Hoy se celebra el Día de las Librerías, y parece mentira que haya que reivindicar algo así. Las librerías y las bibliotecas son las que me han hecho como soy —bueno, también los amores y los desengaños, pero ésos se festejan otro día—. Ha sido por su culpa que he llegado a este punto, culpa de Salgari, Verne, Fleming, Howard, Clarke, Ende, Vázquez Figueroa, Pérez Reverte, Burroughs, Moore, Busiek, Byrne, Kirby, Miller… Culpa de Sandokan, Parker, Conan, Bond, Aronnax, Superman, Aquiles, Tarzán, Marlowe, Joncour, Novecento, Jack y la doctora Madeleine, Caroline y su amor por Giacometti, Long John Silver, el Principito…

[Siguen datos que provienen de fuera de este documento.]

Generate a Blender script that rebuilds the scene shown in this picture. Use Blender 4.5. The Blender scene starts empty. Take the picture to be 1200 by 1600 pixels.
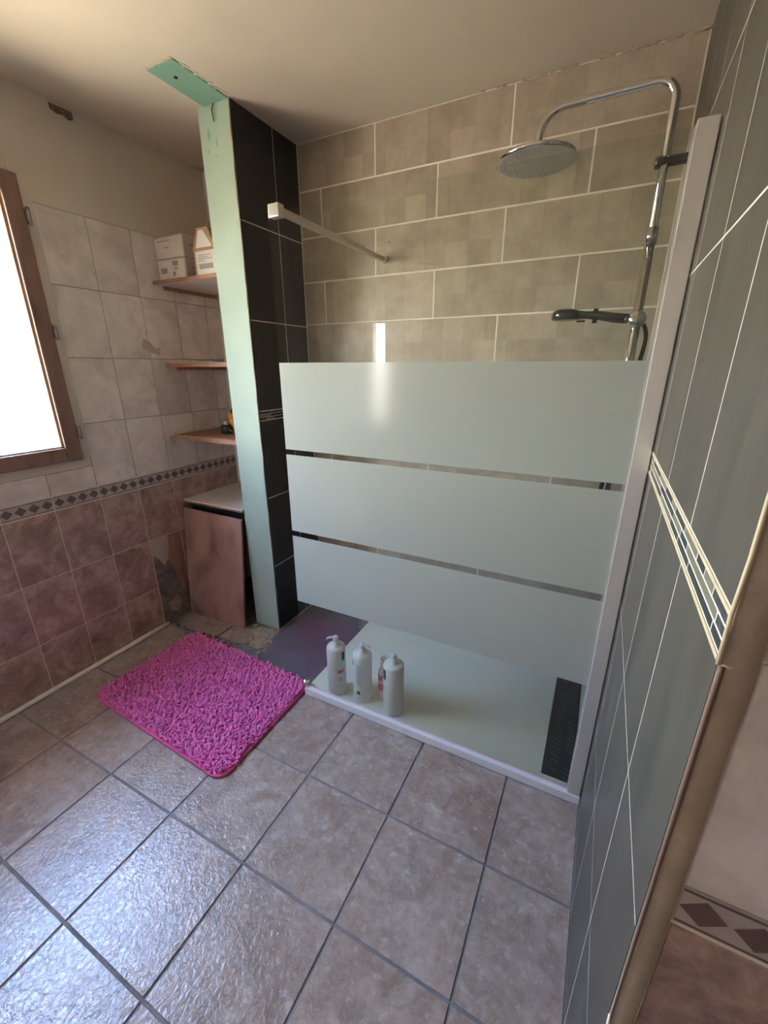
import bpy, bmesh, math, random
from mathutils import Vector, Matrix
random.seed(7)
sc = bpy.context.scene
COL = sc.collection
# ------------------------------------------------------------------ camera
H = 2.544
def cam():
    a, b, c = math.radians(-26.9567), math.radians(19.0803), math.radians(-0.0755)
    fw = Vector((math.sin(a)*math.cos(b), math.cos(a)*math.cos(b), -math.sin(b)))
    rt = Vector((math.cos(a), -math.sin(a), 0)); up = rt.cross(fw)
    r = rt*math.cos(c)+up*math.sin(c); u = up*math.cos(c)-rt*math.sin(c)
    cd = bpy.data.cameras.new('camera'); o = bpy.data.objects.new('camera', cd); COL.objects.link(o)
    m = Matrix((r, u, -fw)).transposed().to_4x4(); m.translation = Vector((-0.1339, -2.0883, 1.5043))
    o.matrix_world = m
    cd.sensor_fit = 'HORIZONTAL'; cd.sensor_width = 36; cd.lens = 36*656.87/1200; cd.clip_start = .01
    sc.camera = o
cam()
# ------------------------------------------------------------------ light
vs = sc.view_settings
vs.view_transform = 'Standard'; vs.look = 'None'; vs.gamma = 1; vs.use_curve_mapping = False
vs.exposure = 2.12
wd = bpy.data.worlds.new('sky'); sc.world = wd; wd.use_nodes = True
wn = wd.node_tree.nodes; wl = wd.node_tree.links; wn.clear()
tc = wn.new('ShaderNodeTexCoord'); sx = wn.new('ShaderNodeSeparateXYZ'); cr = wn.new('ShaderNodeValToRGB')
bg = wn.new('ShaderNodeBackground'); ow = wn.new('ShaderNodeOutputWorld')
wl.new(tc.outputs['Generated'], sx.inputs[0]); wl.new(sx.outputs['Z'], cr.inputs[0]); wl.new(cr.outputs[0], bg.inputs[0]); wl.new(bg.outputs[0], ow.inputs[0])
cr.color_ramp.elements[0].position = 0.0; cr.color_ramp.elements[0].color = (1.0, .98, .93, 1)
cr.color_ramp.elements[1].position = .55; cr.color_ramp.elements[1].color = (.33, .53, 1.0, 1)
bg.inputs[1].default_value = 11.0
sd = bpy.data.lights.new('sun', 'SUN'); sd.energy = 30; sd.angle = .009; sd.color = (1, .92, .80)
so = bpy.data.objects.new('sun', sd); COL.objects.link(so)
so.rotation_euler = Vector((-.16, .42, -1)).to_track_quat('-Z', 'Y').to_euler(); so.location = (0, 0, 6)
def portal(name, loc, n, w, h):
    d = bpy.data.lights.new(name, 'AREA'); d.shape = 'RECTANGLE'; d.size = w; d.size_y = h; d.cycles.is_portal = True
    o = bpy.data.objects.new(name, d); COL.objects.link(o); o.location = loc
    o.rotation_euler = Vector(n).to_track_quat('-Z', 'Z').to_euler()
portal('window_portal', (-2.62, -1.53, 1.66), (1, 0, 0), 1.08, 1.14)
portal('rear_window_portal', (-2.18, -3.52, 1.485), (0, 1, 0), .16, .88)
cy = sc.cycles
cy.max_bounces = 14; cy.diffuse_bounces = 8; cy.glossy_bounces = 5; cy.transmission_bounces = 8; cy.transparent_max_bounces = 16
cy.caustics_reflective = False; cy.caustics_refractive = False; cy.sample_clamp_indirect = 6

# ------------------------------------------------------------------ node helper
class N:
    def __init__(s, name):
        s.m = bpy.data.materials.new(name); s.m.use_nodes = True
        s.t = s.m.node_tree; s.t.nodes.clear(); s.out = s.t.nodes.new('ShaderNodeOutputMaterial')
    def n(s, typ, **kw):
        x = s.t.nodes.new('ShaderNode'+typ)
        for k, v in kw.items():
            if k.startswith('i_'):
                k = k[2:]; x.inputs[int(k) if k.isdigit() else k.replace('_', ' ')].default_value = v
            else: setattr(x, k, v)
        return x
    def l(s, a, b): s.t.links.new(a, b)
    def bsdf(s, col=None, rough=.5, metal=0, spec=.5, coat=0):
        b = s.n('BsdfPrincipled'); b.inputs['Roughness'].default_value = rough; b.inputs['Metallic'].default_value = metal
        b.inputs['Specular IOR Level'].default_value = spec; b.inputs['Coat Weight'].default_value = coat
        if col is not None:
            if isinstance(col, tuple): b.inputs['Base Color'].default_value = (*col, 1)
            else: s.l(col, b.inputs['Base Color'])
        s.l(b.outputs[0], s.out.inputs[0]); s.b = b; return b
    def coord(s, offset=True, scale=(1, 1, 1)):
        c = s.n('TexCoord'); m = s.n('Mapping'); s.l(c.outputs['Object'], m.inputs[0]); m.inputs['Scale'].default_value = scale
        if offset:
            oi = s.n('ObjectInfo'); v = s.n('Combine' 'XYZ'); mu = s.n('Math', operation='MULTIPLY', i_1=37.0); s.l(oi.outputs['Random'], mu.inputs[0])
            for i in range(3): s.l(mu.outputs[0], v.inputs[i])
            s.l(v.outputs[0], m.inputs['Location'])
        return m.outputs[0]
    def noise(s, co, scale, detail=4, rough=.55, dist=0):
        x = s.n('TexNoise'); s.l(co, x.inputs['Vector']); x.inputs['Scale'].default_value = scale; x.inputs['Detail'].default_value = detail
        x.inputs['Roughness'].default_value = rough; x.inputs['Distortion'].default_value = dist; return x.outputs[0]
    def ramp(s, fac, stops):
        r = s.n('ValToRGB'); s.l(fac, r.inputs[0]); e = r.color_ramp.elements
        while len(e) < len(stops): e.new(.5)
        for i, (p, c) in enumerate(stops):
            e[i].position = p; e[i].color = (*c, 1) if len(c) == 3 else c
        return r.outputs[0]
    def mix(s, a, b, fac, mode='MIX'):
        x = s.n('Mix', data_type='RGBA', blend_type=mode)
        for v, i in ((fac, 0), (a, 6), (b, 7)):
            if isinstance(v, (int, float)): x.inputs[i].default_value = v
            elif isinstance(v, tuple): x.inputs[i].default_value = (*v, 1)
            else: s.l(v, x.inputs[i])
        return x.outputs[2]
    def bump(s, h, strength=.3, dist=.002):
        b = s.n('Bump'); b.inputs['Strength'].default_value = strength; b.inputs['Distance'].default_value = dist
        s.l(h, b.inputs['Height']); s.l(b.outputs[0], s.b.inputs['Normal']); return b

def simple(name, col, rough=.5, metal=0, spec=.5, var=0.0, vscale=8, bump=0, bscale=60):
    n = N(name)
    if var or bump: co = n.coord()
    c = col
    if var:
        d = tuple(v*(1-var) for v in col); l_ = tuple(min(1, v*(1+var)) for v in col)
        c = n.ramp(n.noise(co, vscale), [(.3, d), (.7, l_)])
    n.bsdf(c, rough, metal, spec)
    if bump: n.bump(n.noise(co, bscale, 5), bump, .003)
    return n.m

M = {}
M['grout_light'] = simple('grout_light', (.86, .80, .68), .8, var=.12)
M['grout_floor'] = simple('grout_floor', (.22, .21, .21), .85, var=.25)
M['cement'] = simple('cement', (.20, .17, .14), .95, var=.45, vscale=22, bump=.9, bscale=45)
M['cement_light'] = simple('cement_light', (.36, .29, .21), .95, var=.35, vscale=30, bump=.9, bscale=60)
M['grout_brown'] = simple('grout_brown', (.24, .19, .155), .85, var=.2)
M['grout_pink'] = simple('grout_pink', (.78, .68, .58), .8, var=.1)
M['dark_brown'] = simple('dark_brown', (.20, .13, .09), .6)
M['plaster'] = simple('plaster', (.66, .60, .52), .8, var=.05, vscale=3, bump=.25, bscale=14)
M['plaster_rough'] = simple('plaster_rough', (.50, .42, .33), .9, var=.16, vscale=18, bump=.7, bscale=40)
M['outside_render'] = simple('outside_render', (.80, .68, .45), .9, var=.06)
M['caulk'] = simple('caulk', (.80, .72, .60), .6, var=.08, vscale=20)
M['yellow_caulk'] = simple('yellow_caulk', (.62, .53, .34), .5, var=.1, vscale=25, bump=.3, bscale=60)
M['tray'] = simple('tray_acrylic', (.80, .80, .70), .32, var=.015, vscale=3, bump=.03, bscale=200)
M['tray_trim'] = simple('tray_trim', (.74, .73, .72), .28)
M['black_grate'] = simple('black_grate', (.018, .02, .021), .42, bump=.3, bscale=200)
M['slot'] = simple('slot', (.13, .14, .15), .35)
M['chrome'] = simple('chrome', (.78, .76, .73), .07, metal=1)
M['dark_chrome'] = simple('dark_chrome', (.10, .095, .085), .25, metal=.7)
M['rubber'] = simple('rubber_nozzle', (.42, .40, .38), .5)
M['head_face'] = simple('head_face', (.50, .48, .45), .32, metal=.5)
M['white_metal'] = simple('white_metal', (.62, .58, .52), .3, metal=.6)
M['steel'] = simple('steel', (.35, .34, .33), .35, metal=.9)
M['black_void'] = simple('black_void', (.012, .011, .011), .9)
M['outdoor_ground'] = simple('outdoor_ground', (.43, .345, .225), .95, var=.2, vscale=.6)
M['hole_brown'] = simple('hole_brown', (.20, .135, .10), .95, var=.4, vscale=35, bump=.8, bscale=60)
M['carton_white'] = simple('carton_white', (.62, .57, .54), .65, var=.03)
M['carton_brown'] = simple('carton_brown', (.36, .22, .13), .75, var=.08, vscale=20)
M['carton_red'] = simple('carton_red', (.55, .11, .05), .4)
M['label_grey'] = simple('label_grey', (.27, .255, .25), .6)
M['paper'] = simple('paper', (.62, .58, .53), .7)
M['bottle_white'] = simple('bottle_white', (.84, .82, .81), .32)
M['bottle_white'].node_tree.nodes['Principled BSDF'].inputs['Subsurface Weight'].default_value = .5
M['bottle_white'].node_tree.nodes['Principled BSDF'].inputs['Subsurface Radius'].default_value = (.03, .03, .028)
M['print_pink'] = simple('print_pink', (.70, .13, .24), .45)
M['print_navy'] = simple('print_navy', (.03, .05, .085), .4)
M['print_grey'] = simple('print_grey', (.42, .43, .46), .5)
M['print_yellow'] = simple('print_yellow', (.60, .52, .22), .5)
M['pink_pale'] = simple('pink_pale', (.78, .62, .62), .3)
M['orange_plastic'] = simple('orange_plastic', (.62, .24, .03), .4)
M['black_plastic'] = simple('black_plastic', (.02, .02, .022), .4)
M['mosaic_dark'] = simple('mosaic_dark', (.025, .03, .03), .25, var=.25, vscale=40)
M['mosaic_ridged'] = simple('mosaic_ridged', (.045, .048, .043), .6, var=.5, vscale=120, bump=.9, bscale=160)
M['mosaic_olive'] = simple('mosaic_olive', (.19, .175, .12), .3, var=.12, vscale=30)
M['dark_inlay'] = simple('dark_inlay', (.17, .105, .09), .35, var=.15, vscale=30)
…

¿Qué habría sido de mí sin libros? ¿En qué clase de persona gris, estúpida y anodina me habría convertido?
Nunca habría soñado. Y nunca habría pensado que esos sueños podrían hacerse realidad. Aunque nunca sea cierto, pero siempre estarán ahí, a bordo de un submarino decimonónico, de un barco corsario, de una nave con ordenador asesino, de un reloj de cuco insertado en el pecho.
Gracias a los libros siempre seguiré en movimiento, siempre estaré dispuesto a cruzar el mundo en busca de nuevos huevos de gusano que den la seda más hermosa del mundo, siempre respetaré las tradiciones del desierto, porque es lo único que te permite seguir vivo.
Los auténticos sueños sólo crecen en las librerías, es donde encuentran la tierra fértil que les permite enraizar, y sobre sus hojas volamos a nuevos mundos más allá de las nubes, como si crecieran a partir de habichuelas mágicas. Y es posible que así sea.
O al menos, ¿qué mal hacemos creyendo que es así?